What was remarkable is two researchers found the number to be 46 in 1956, yet almost for a decade students continued to learn the incorrect number.
2/ When these researchers discussed their findings with their peers, they realized many others also fell short of two chromosomes. But most of them simply assumed they were wrong.

This is, however, anything but unique. All body of knowledge experience this.
3/ In 2012, Samuel Arbesman wrote a book on this topic named "The Half-Life of Facts".

What is the half-life of facts?

It is the amount of time that has to elapse before half of the facts in a particular field is shown to be false.
4/ This is NOT an indictment of science. Quite the opposite.

It is an admission that while our understanding of the world is always incomplete, it is still a worthy pursuit.
5/ Isaac Asimov had a great quote on this:

"When people thought the earth was flat, they were wrong. When people thought the earth was spherical, they were wrong. But if you think that that thinking the earth is spherical is just as wrong as thinking the earth is flat...
6/ ...then your view is wronger than both of them put together."

Not all science, of course, are created equal.

Physical sciences, especially Mathematics, take much longer time to be outdated than Social Sciences.
7/ Half-life of facts, I believe, has a profound implications not just on science, but also on our careers and investing.

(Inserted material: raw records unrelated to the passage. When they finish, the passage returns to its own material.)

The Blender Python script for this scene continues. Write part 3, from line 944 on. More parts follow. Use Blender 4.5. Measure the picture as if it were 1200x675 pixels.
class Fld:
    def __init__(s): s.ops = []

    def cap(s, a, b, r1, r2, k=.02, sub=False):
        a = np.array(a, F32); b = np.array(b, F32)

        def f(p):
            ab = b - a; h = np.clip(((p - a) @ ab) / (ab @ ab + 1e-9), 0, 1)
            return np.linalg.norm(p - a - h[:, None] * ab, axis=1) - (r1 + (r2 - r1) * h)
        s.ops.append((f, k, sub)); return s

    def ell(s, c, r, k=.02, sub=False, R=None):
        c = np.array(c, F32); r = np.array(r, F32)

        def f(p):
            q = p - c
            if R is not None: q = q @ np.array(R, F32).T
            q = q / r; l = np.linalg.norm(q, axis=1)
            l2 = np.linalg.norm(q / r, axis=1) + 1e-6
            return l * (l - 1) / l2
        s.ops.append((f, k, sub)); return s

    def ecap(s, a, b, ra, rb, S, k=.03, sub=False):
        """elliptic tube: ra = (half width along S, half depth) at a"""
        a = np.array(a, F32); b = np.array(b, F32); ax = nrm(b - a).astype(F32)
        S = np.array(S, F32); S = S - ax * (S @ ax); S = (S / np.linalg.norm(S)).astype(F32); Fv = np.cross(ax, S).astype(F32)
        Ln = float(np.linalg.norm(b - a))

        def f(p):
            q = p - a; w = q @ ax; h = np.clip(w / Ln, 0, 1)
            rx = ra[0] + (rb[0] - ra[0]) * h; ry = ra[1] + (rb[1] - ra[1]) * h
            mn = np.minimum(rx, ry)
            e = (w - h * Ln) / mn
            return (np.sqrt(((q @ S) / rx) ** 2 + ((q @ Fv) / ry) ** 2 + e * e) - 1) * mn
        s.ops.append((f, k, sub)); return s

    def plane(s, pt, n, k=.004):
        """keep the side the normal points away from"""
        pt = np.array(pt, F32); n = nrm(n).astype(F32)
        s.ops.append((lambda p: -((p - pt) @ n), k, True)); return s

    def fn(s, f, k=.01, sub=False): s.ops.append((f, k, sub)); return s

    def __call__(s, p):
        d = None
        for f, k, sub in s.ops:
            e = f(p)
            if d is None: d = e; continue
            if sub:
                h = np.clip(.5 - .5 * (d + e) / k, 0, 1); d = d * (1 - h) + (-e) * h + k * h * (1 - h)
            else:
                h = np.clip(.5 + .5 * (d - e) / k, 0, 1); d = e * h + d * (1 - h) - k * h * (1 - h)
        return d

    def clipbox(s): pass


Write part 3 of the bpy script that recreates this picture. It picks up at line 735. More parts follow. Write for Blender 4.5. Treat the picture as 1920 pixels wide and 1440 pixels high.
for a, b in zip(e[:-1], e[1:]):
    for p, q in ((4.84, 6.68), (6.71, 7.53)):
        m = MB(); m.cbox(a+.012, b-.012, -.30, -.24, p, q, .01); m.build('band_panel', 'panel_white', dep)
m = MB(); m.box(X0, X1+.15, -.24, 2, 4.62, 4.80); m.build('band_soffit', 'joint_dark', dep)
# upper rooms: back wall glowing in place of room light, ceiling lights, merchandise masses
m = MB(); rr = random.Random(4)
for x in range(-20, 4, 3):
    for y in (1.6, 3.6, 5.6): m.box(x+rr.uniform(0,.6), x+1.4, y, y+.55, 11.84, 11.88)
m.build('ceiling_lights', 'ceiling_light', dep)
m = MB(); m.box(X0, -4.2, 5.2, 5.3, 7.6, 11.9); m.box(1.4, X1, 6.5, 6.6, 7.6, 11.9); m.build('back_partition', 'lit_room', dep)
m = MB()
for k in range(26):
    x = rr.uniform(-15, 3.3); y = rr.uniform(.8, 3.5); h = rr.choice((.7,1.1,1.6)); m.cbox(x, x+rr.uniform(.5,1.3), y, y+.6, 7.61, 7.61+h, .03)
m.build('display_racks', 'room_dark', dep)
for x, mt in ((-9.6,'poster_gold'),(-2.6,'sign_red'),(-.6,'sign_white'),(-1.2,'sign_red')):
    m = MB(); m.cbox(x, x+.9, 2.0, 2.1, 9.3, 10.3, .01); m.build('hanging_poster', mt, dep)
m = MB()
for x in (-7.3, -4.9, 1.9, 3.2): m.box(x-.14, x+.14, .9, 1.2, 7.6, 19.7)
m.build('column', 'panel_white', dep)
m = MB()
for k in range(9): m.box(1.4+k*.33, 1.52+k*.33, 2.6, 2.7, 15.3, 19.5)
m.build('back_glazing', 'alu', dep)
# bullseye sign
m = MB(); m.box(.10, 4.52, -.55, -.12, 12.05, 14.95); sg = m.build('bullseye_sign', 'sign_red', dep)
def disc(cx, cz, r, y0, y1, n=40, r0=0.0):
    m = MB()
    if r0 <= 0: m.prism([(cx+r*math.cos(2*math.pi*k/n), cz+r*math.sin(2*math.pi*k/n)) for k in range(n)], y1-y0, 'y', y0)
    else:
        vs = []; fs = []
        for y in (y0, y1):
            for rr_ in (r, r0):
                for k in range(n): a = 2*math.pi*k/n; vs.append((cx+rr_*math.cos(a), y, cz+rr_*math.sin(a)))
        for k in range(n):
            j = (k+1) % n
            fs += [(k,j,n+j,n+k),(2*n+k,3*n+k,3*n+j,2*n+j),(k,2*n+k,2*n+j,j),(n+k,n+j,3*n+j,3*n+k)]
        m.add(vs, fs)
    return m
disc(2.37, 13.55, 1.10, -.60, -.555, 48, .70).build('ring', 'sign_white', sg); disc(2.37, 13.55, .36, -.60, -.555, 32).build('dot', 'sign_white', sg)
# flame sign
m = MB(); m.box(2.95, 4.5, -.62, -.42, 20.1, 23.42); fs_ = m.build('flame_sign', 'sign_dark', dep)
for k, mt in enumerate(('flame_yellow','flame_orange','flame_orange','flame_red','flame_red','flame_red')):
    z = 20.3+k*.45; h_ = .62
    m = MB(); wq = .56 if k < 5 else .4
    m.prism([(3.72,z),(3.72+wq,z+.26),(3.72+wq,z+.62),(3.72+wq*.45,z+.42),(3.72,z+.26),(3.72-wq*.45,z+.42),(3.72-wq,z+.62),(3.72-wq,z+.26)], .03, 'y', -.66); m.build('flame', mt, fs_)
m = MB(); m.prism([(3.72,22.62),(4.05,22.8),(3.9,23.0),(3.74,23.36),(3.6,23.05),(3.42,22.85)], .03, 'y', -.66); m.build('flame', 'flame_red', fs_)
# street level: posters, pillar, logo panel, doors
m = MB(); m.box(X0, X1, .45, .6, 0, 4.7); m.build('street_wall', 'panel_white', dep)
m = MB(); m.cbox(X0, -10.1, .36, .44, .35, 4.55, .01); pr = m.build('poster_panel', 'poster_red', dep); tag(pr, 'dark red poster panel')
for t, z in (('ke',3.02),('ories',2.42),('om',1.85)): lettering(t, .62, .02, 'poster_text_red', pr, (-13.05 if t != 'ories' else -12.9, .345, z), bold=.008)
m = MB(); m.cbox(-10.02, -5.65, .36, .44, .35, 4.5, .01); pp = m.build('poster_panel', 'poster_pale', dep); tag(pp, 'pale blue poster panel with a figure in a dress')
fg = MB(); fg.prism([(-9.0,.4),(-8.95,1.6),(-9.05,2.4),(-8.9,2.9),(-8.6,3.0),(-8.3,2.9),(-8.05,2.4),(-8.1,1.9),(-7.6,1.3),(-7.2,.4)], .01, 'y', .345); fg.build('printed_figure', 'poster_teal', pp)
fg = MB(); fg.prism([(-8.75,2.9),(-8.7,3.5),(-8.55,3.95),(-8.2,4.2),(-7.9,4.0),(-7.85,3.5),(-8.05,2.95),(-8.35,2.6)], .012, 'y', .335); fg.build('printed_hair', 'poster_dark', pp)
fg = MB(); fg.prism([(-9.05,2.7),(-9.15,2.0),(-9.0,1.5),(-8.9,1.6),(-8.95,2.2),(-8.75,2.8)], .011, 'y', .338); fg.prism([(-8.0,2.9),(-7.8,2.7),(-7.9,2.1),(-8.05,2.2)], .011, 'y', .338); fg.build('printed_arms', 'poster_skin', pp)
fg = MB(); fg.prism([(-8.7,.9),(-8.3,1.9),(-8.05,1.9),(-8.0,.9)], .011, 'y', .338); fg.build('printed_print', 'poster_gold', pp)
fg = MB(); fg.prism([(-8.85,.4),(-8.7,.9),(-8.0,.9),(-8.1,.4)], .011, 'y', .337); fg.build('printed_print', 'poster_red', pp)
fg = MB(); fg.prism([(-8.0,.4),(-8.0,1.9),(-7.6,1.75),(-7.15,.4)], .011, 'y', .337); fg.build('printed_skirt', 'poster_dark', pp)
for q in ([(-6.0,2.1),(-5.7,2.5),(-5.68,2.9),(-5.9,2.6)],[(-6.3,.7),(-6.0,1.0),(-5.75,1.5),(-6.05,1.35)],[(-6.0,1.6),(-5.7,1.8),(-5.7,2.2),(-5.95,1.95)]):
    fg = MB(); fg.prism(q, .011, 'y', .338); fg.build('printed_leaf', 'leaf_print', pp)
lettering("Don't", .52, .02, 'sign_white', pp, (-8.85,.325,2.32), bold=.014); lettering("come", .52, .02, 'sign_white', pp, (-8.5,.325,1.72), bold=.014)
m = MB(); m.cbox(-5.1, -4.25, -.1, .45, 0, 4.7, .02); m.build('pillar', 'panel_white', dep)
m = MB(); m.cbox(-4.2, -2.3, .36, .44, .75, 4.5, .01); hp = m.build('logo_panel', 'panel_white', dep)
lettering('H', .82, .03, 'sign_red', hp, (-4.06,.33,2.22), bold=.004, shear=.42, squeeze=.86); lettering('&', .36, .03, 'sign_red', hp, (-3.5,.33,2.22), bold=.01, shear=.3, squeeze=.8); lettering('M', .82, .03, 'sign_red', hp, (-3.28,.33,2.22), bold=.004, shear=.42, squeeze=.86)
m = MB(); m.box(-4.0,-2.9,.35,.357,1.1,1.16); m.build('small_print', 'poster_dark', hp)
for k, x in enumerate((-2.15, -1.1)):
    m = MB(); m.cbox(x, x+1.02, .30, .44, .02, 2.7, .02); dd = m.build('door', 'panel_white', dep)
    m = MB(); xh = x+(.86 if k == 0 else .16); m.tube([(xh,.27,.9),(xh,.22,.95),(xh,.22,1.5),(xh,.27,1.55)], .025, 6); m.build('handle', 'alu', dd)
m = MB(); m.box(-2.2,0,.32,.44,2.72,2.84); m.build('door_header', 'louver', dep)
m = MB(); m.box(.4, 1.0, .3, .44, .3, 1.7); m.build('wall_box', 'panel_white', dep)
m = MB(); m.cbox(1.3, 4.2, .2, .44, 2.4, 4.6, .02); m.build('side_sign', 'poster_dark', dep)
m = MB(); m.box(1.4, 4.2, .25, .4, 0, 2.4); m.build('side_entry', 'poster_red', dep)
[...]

An engineering degree went from having a half life of 35 years in ~1930 to ~10 years in 1960.

Some estimates indicate the current number to be 2.5-5 years.
8/ So what are the implications of this on investing?

People who are puzzled why a certain way of investing does not seem to work anymore should actually be puzzled if the opposite were true.
9/ As new knowledge is built on the foundations of old ideas, and new companies emerge, the only way to *persistently* generate alpha is to pivot to match the changing nature of time.

This is incredibly difficult, and in fact, largely frowned upon in the investing world.
10/ One way to increase your chances of a successful pivot is by increasing diversity in your investing team.

If all the team members have similar life experiences and similar world views, it makes that much difficult to understand the changing pulse of the time.
11/ Perhaps one of the effective ways to have diversity in your team by making sure there is diverse age-group in your investing team.

A team consisting of only 20-something is perhaps equally bad compared to a team of only 60-year olds.
12/ Remember those chromosome numbers? Why did it take ~10 years for everyone to accept the fact?

Max Planc had an insight on why change takes time:

“A new scientific truth does not triumph by convincing its opponents and making them see the light...
13/ ... but rather because its opponents eventually die, and a new generation grows up that is familiar with it.”

Investors can likely break this cycle by always inviting new generations to their teams and allowing them to challenge the dogma of "this is how we do things".
End/ While you certainly need people experienced with multiple market cycles, you also need those 20-something to get a better grasp of the world of tomorrow.

Buffett can survive without investing in tech. We are no Buffets.